Mary Ann – My opinion is that when it comes to the technology that we provide to our children, we need to be in control of that technology, Whether it is a computer (which should always stay in a “family area” of the house, meaning, the children should not be using it in an area where they are alone), Ipod, smart phone – anything that has access to the internet. We should be checking what they are doing whenever we want. If it gets bad enough, we also have the right to take the device away. It is our responsibility to keep our children safe. Even if we know, or don’t think they would do anything nefarious, they might unknowingly sign up for sites, or visit sites that they don’t know are unsafe. I don’t mean for this to be done as a “tyrant” action. My kids know that I can access their devices at any time to see what they’ve been up to. Sometimes I do, and sometimes I don’t. That gives them an out. If someone wants them to do something provocative, they can say “I’m not going to do that, my parents check my phone”. We as parents need to stay educated on what the trends are for young people. There are many youth culture sites that you can visit to stay up to date on trends. CPYU, is a good one. They also have a newsletter you can sign up for. The Source For Parents is another great one I’d recommend.
It’s also important to help our children understand that their identity is not found in how people view them on how they dress or how they look. Their identity comes from God, who made them who they are for his purpose. I know that statement is a hard one for kids to accept. We as parents need to provide faithful people in their lives who continue to build up their self worth in who they are, not what people want them to be.
I strongly suggest visiting The Source For Parents and CPYU as they have topics directly related to the issues you are having.
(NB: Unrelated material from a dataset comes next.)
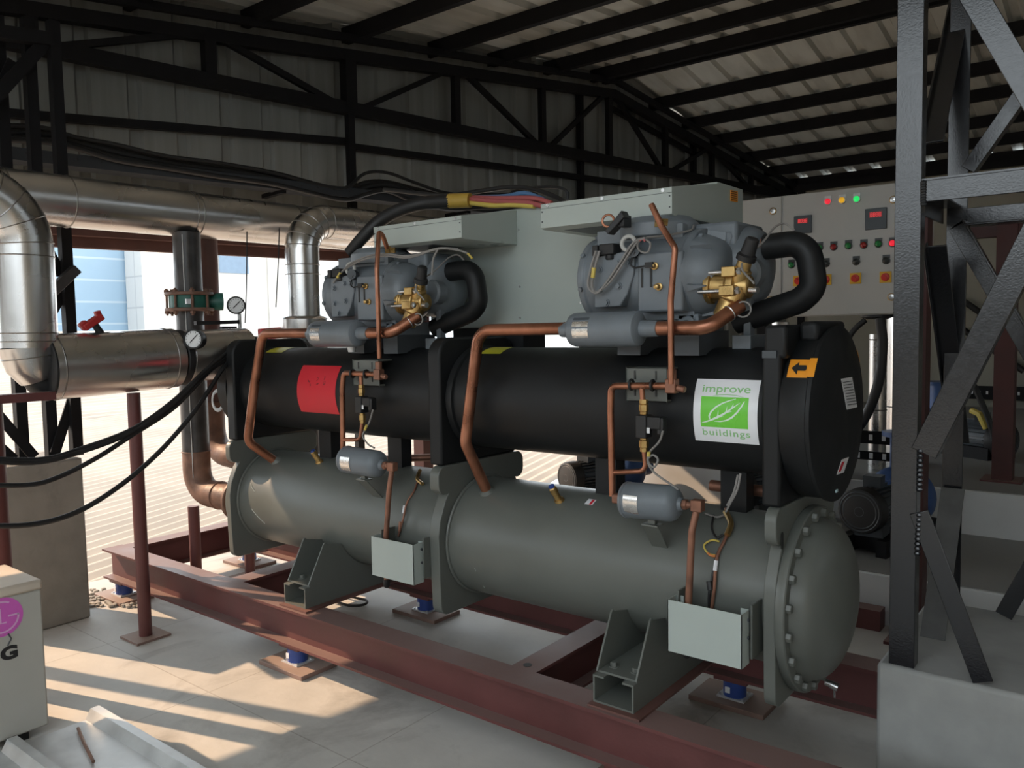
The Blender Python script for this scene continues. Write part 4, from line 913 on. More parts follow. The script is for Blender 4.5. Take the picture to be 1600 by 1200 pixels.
valve_train(dict(b0=(980, 574), b1=(1044, 628), h=[(1050, 603), (955, 603), (954, 640), (957, 775)], t=(1003, 606), v0=(1006, 648), v1=(1006, 684), e1=(1010, 736), j=(958, 738),
    f0=(973, 780), f1=(1067, 788), d=[(1081, 830), (1076, 940), (1073, 985), (1073, 1010)], bk=(1030, 856)), 'grey bracket plate holding the copper line on the right')
valve_train(dict(b0=(553, 562), b1=(595, 603), h=[(592, 585), (537, 583), (535, 606), (536, 712)], t=(564, 588), v0=(565, 619), v1=(566, 645), e1=(563, 687), j=(537, 687),
    f0=(538, 717), f1=(600, 727), d=[(608, 765), (603, 840), (603, 880), (604, 905)], bk=(590, 778)), 'grey bracket plate holding the copper line on the left')
# solenoid leads
wire(upp, [(1036, 673), (1030, 690), (1014, 708), (1013, 722), (1022, 730), (1028, 718), (1020, 711), (1012, 720), (1022, 738), (1050, 758), (1060, 765)], 2.52, .004, 'wire_grey', 'solenoid_lead')
wire(upp, [(583, 640), (577, 660), (570, 672), (567, 682), (575, 694), (585, 700)], 2.52, .004, 'wire_grey', 'solenoid_lead')
wire(upp, [(573, 664), (570, 672)], 2.515, .006, 'wire_yellow', 'tape'); wire(upp, [(1014, 706), (1013, 713)], 2.512, .006, 'wire_yellow', 'tape')
# sensor tubes clipped to the lower shell
def shellwire(pts, r, m, name='sensor_line', off=.012):
    q_ = [on_cyl(*p_, CY, LZ, LR + off) for p_ in pts]; b = MB(); b.tube(spline(q_, 5), r, 8); return P(name, b, m, low)
shellwire([(1134, 795), (1140, 815), (1134, 840), (1122, 865), (1118, 890), (1116, 920), (1112, 950)], .006, 'copper_dull')
shellwire([(1120, 868), (1112, 905), (1108, 930), (1108, 950)], .005, 'rubber')
shellwire([(1118, 868), (1106, 864), (1100, 852), (1112, 844), (1124, 846)], .0035, 'wire_yellow')
shellwire([(1106, 864), (1111, 868), (1118, 869)], .0045, 'wire_orange', off=.014)
shellwire([(1134, 800), (1142, 818), (1136, 836)], .011, 'brass', 'charging_valve', .02)
shellwire([(1119, 876), (1117, 892)], .0075, 'white', 'sleeve', .013)
shellwire([(1108, 908), (1110, 922)], .011, 'rubber', 'connector', .014)
shellwire([(1102, 802), (1120, 808), (1132, 804)], .004, 'wire_grey'); shellwire([(1115, 805), (1112, 825), (1120, 840), (1130, 835)], .004, 'rubber')
shellwire([(655, 742), (648, 765), (636, 785), (630, 810), (622, 838)], .005, 'copper_dull')
shellwire([(656, 735), (652, 748), (660, 756)], .009, 'brass', 'charging_valve', .02)
shellwire([(632, 790), (630, 802)], .0065, 'white', 'sleeve', .013)
shellwire([(626, 815), (624, 830)], .008, 'copper_dull', 'connector', .014)
wire(low, [(1157, 740), (1152, 765), (1140, 788), (1134, 800)], 2.62, .004, 'wire_grey', 'sensor_line'); wire(low, [(1153, 742), (1147, 768), (1136, 790)], 2.62, .004, 'wire_grey', 'sensor_line')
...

One thing you can do is institute a “digital sabbath”. Maybe for 3 hours per night and one weekend per month, phones and Ipods are turned off. Computers are only used for homework if necessary. This intentionally creates a family time where you focus on each other and have meaningful parent/child conversations.
I hope this helps. I know how difficult it is to parent in this digital age. What it all comes down to is that we need to protect our children by knowing what they are doing and by keeping up on the trends that they are drawn to.
I’ll be praying for you and your daughter. I ask my other readers to do the same.